Sur-médiatisé, le retour de Bertrand Cantat était tout de même fortement attendu par les média et les fans de « feu Noir Des’ « . Voire même par de nouvelles générations, biberonnées aux souvenirs d’une époque punk, dans l’espoir d’un retour digne du passé.
Deux singles s’égrènent : Droit dans le soleil et Horizon. Pas de déception au crépuscule, juste l’inscription d’une trainée langoureuse que Cantat a toujours laissé derrière lui. Peu de surprises mais des mots qui abreuvent les assoiffés de textes poétiques.
Le disque se scinde en deux parties : La première moitié affiche un romantisme exacerbé – parfois sirupeux – soutenu par des instrus intimistes ; une vraie bulle pour l’auditeur. Cette partie ne sera pas celle des puristes qui préféreront s’attarder sur la seconde, plus rock, sans les guitares qui se confessent en minaudant.
Saturées sur Sa Majesté, s’accordant harmonieusement sur les paroles touchantes de Null and Void, celles-ci nous entraînent au coeur d’un Tostaky éteint. Cantat n’a pas perdu sa plume, sa manière d’accorder les mots pour en faire des phrasés déstabilisants, sa couronne de poète règne en maître sur le rock français. Rien de plus jouissif que de retrouver ces ambiances paumées, de se déchirer à travers les instants gâchés, la preuve que le temps n’efface pas le talent.

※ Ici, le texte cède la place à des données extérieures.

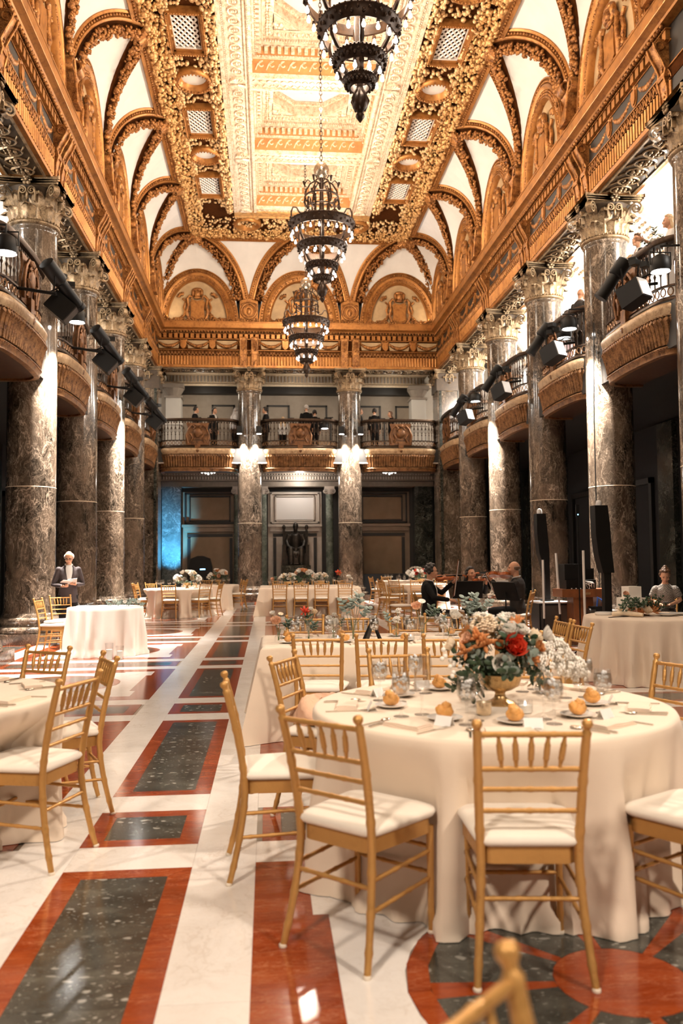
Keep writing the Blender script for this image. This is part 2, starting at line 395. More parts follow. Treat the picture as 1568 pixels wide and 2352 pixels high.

L’esprit reste le même, noirceur, lourdeur et tendresse douloureuse. Une créativité que l’on aurait aimée au service de thèmes plus diversifiés ; mais l’amour reste bien le sujet le plus inépuisable.
La plus grande surprise se porte sur une reprise de Léo Ferré, Avec le temps. Difficile et osée. Si au début, Cantat se contente de l’interpréter avec un pragmatisme cinglant (sans doute du à l’enregistrement et au mixage) l’ensemble se délie petit à petit. On s’accorde aux courbes lourdes de la basse, on accepte la tension posée sur un titre initialement aérien, à force d’écoutes, on plonge la tête dedans. L’album est à cette image, le coup de coeur n’est pas immédiat, il faut se laisser absorber et le décortiquer, avant que les pages ne se teignent.